Together these works offer insight into the personal taste of a collector who enjoyed the unexpected and the unusual. McCrindle admired works not because of the names of the artists attached to them, but for the verve and rhythm of the line and, often, the whimsical nature of the subject or image. Some prominent masters are featured—most notably Parmigianino, Polidoro da Caravaggio, and Maerten van Heemskerck—but they hang alongside equally striking works by less familiar artists, such as Matthäus Gundelach, Felice Albites, and Jean Léonard Lugardon. No less indicative of the collector's lack of concern for "names" is the inclusion of several appealing drawings that remain unattributed and are identified only by a national or regional school and a century.

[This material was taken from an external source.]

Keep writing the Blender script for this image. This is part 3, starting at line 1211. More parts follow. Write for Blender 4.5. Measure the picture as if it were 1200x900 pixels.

McCrindle's love of color, meanwhile, is captured through a handsome array of mainly British and American 18th- and 19th-century watercolors, culminating in a spectacular view at Anacapri by William Stanley Haseltine and the three delicate compositions by Sargent.

In addition to the drawings exhibited in this installation, several of the paintings from the McCrindle gift may be seen in the Dutch, Flemish, Italian, and American galleries on the West Building's Main Floor.

Joseph McCrindle had a passion for collecting. He was raised in New York City largely by his grandmother Edith Mosler Feder, herself a collector, who took him to art auctions and encouraged him to bid on works, even at the age of eight. A literary agent and publisher who founded the Transatlantic Review, McCrindle for more than 70 years surrounded himself with an impressive variety of paintings, drawings, prints, books, and manuscripts in his New York and London residences.

McCrindle's embracive tastes in art included portraits, figure studies, religious and mythological scenes, landscapes, and theatrical designs ranging over five centuries. His collection of drawings and paintings numbered more than 2,000 works, but he also pursued other genres just as avidly, focusing on prints, rare books and manuscripts, and pre-Columbian sculpture.

McCrindle was also a generous philanthropist who supported many cultural institutions and donated significant portions of his collection to the museums that had fostered his love of art. He founded the Henfield Foundation (now the Joseph F. McCrindle Foundation) to provide funds for museum projects as well as to support other cultural oragnizations, including those promoting literature, music, and social justice.

Curators and Catalogue
Margaret Morgan Grasselli, curator of old master drawings, and Arthur K. Wheelock Jr., curator of northern baroque paintings, both at the National Gallery of Art, are curators of the exhibition.